Once again, I had some options. I could have said right then and there that this was not for me, that I wished him luck, but I would not feel comfortable swinging any wooden spoons or paddles. In fact, I suffered through one entire season of softball when I as fifteen and I did not get a single hit that got me on base in that entire time. It was humiliating. The softball season that is - this conversation was just weird. Basically, I would not be swinging anything made of wood, ever again.
I could have said all of these things, but instead I focused on one thing he had said that stood out. He said he brought some spoons and paddles with him. I asked him if he really did, and he really did. He had them in his car, safely concealed in his laptop bag.
Did he bring them just for me, or did he always carry them around just in case a public flogging were to suddenly break out?

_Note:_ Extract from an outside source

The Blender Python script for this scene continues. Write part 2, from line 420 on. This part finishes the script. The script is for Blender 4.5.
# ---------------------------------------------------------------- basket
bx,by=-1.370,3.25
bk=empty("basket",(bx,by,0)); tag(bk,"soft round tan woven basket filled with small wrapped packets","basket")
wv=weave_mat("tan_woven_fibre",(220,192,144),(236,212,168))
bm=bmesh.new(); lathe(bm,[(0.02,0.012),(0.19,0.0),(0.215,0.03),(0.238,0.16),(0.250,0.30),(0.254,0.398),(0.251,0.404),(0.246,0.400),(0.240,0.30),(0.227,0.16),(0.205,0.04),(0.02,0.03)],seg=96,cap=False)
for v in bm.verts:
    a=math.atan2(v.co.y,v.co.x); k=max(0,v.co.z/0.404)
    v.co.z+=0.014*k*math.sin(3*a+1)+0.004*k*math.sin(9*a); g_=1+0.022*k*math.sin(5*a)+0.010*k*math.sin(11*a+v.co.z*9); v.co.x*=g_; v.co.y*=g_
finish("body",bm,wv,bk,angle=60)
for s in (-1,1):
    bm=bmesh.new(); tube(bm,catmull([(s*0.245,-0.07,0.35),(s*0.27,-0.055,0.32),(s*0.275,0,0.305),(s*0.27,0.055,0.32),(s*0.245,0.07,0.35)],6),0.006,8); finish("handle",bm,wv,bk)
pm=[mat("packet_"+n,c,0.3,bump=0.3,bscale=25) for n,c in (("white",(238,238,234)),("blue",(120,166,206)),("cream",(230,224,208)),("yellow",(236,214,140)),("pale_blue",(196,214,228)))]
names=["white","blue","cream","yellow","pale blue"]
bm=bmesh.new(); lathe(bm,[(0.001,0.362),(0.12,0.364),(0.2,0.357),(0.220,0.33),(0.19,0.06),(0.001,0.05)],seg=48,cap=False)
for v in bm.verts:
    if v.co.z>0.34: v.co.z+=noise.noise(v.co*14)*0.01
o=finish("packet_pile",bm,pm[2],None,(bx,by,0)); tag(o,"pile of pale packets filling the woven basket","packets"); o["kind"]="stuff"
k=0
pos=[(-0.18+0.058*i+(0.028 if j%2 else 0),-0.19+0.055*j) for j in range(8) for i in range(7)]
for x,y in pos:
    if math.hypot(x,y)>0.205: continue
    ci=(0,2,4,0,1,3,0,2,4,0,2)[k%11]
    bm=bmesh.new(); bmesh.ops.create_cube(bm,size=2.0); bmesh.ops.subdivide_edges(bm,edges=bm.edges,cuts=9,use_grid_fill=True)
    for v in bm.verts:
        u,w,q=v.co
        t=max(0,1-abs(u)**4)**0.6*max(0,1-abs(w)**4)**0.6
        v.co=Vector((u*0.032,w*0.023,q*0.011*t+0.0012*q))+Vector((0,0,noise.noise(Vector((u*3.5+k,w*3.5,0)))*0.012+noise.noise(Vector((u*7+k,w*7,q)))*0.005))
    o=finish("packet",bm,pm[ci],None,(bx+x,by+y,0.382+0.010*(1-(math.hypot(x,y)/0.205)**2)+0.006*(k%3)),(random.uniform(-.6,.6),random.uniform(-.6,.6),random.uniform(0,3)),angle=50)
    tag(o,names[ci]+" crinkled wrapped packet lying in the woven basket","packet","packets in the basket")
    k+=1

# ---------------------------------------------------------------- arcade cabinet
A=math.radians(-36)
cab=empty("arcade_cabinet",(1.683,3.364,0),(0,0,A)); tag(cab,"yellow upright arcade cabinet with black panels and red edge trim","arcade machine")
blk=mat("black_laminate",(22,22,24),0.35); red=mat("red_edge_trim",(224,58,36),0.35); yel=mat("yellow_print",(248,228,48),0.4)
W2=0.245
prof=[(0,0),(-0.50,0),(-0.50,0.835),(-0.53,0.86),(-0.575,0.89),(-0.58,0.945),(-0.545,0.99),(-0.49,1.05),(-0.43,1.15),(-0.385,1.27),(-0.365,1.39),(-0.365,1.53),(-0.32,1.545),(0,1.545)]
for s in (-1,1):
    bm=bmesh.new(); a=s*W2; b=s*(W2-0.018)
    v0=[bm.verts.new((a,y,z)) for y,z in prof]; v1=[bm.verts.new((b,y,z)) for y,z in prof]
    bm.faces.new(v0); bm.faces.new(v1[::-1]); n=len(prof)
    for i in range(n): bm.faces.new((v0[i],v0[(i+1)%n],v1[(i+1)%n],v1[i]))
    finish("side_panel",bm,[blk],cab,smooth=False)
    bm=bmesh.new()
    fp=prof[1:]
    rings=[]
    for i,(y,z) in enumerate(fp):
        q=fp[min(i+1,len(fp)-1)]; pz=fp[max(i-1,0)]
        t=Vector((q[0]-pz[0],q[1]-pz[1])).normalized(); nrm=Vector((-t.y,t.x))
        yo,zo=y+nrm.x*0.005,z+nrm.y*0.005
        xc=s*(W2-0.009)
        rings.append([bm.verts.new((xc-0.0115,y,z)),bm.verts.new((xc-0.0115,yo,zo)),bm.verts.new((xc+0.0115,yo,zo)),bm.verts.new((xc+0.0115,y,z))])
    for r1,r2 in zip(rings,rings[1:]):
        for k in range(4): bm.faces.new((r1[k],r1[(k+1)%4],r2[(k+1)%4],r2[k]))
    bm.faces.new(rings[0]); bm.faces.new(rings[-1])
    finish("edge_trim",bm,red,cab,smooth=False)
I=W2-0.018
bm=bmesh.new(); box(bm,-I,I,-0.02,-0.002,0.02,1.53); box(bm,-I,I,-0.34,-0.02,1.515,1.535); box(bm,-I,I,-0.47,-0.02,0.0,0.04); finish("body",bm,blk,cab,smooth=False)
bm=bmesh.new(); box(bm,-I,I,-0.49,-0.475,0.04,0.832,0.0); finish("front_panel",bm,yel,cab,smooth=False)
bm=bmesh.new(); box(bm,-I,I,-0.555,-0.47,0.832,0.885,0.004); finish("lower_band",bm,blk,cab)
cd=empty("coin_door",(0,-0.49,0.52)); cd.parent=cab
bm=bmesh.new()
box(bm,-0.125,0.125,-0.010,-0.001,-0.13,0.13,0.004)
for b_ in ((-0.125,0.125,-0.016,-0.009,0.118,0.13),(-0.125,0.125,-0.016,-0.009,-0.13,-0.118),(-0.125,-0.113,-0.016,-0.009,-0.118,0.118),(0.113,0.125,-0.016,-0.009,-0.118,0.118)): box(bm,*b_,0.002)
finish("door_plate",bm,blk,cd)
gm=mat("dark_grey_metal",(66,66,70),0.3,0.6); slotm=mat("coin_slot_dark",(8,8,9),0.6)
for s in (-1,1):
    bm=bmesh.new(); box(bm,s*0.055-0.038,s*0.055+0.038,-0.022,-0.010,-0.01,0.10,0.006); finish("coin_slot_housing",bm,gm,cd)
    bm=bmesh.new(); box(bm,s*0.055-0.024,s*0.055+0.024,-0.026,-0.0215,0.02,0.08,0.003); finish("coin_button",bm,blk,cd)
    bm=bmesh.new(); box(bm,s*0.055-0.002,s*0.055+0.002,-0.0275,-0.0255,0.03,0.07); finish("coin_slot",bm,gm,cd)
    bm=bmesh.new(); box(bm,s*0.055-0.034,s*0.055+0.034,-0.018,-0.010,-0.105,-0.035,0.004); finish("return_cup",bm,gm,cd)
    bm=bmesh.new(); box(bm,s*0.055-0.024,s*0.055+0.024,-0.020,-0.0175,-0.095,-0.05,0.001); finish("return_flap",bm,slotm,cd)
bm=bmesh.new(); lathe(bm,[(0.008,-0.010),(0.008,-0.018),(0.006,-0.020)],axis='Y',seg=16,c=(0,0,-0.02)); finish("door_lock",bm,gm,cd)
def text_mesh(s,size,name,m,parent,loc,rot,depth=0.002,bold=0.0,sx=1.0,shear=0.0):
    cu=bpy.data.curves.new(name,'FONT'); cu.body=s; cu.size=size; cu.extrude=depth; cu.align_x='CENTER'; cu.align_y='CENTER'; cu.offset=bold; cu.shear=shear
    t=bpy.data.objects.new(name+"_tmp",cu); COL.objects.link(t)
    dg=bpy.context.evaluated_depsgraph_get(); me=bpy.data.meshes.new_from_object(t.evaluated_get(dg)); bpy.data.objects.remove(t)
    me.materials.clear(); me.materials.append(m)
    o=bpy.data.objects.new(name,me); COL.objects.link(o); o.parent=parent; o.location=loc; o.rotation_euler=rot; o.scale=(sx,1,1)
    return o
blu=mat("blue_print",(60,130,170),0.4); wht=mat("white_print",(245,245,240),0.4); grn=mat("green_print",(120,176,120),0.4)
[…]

How many did he bring? And why in the name of everything holy did I not get a double scoop?
I asked to see them. I wanted to know. Did the man seriously carry around a bunch of wooden spoons in case of random acts of corporal punishment? When I asked to see them I thought he was going to foam over with excitement. He thought I was on board, and I thought this may be the lowest point in my dating history. And that's actually saying a lot.
We walked to his car, just a good looking young couple taking a stroll on a summer's evening. Sure enough, one entire compartment in his laptop bag was stuffed with wooden spoons and paddles. I might once have called the paddles "cutting boards" but apparently I have little imagination.
Once I saw it for myself, there was nothing left to see. I held my hand out and wished him good luck in his search. He looked quite shattered - I had got his hopes up. Some times it happens that way. You show somebody your private collection and they walk away, and some times you spend an entire day with somebody and never want to do it again. No further explanation necessary.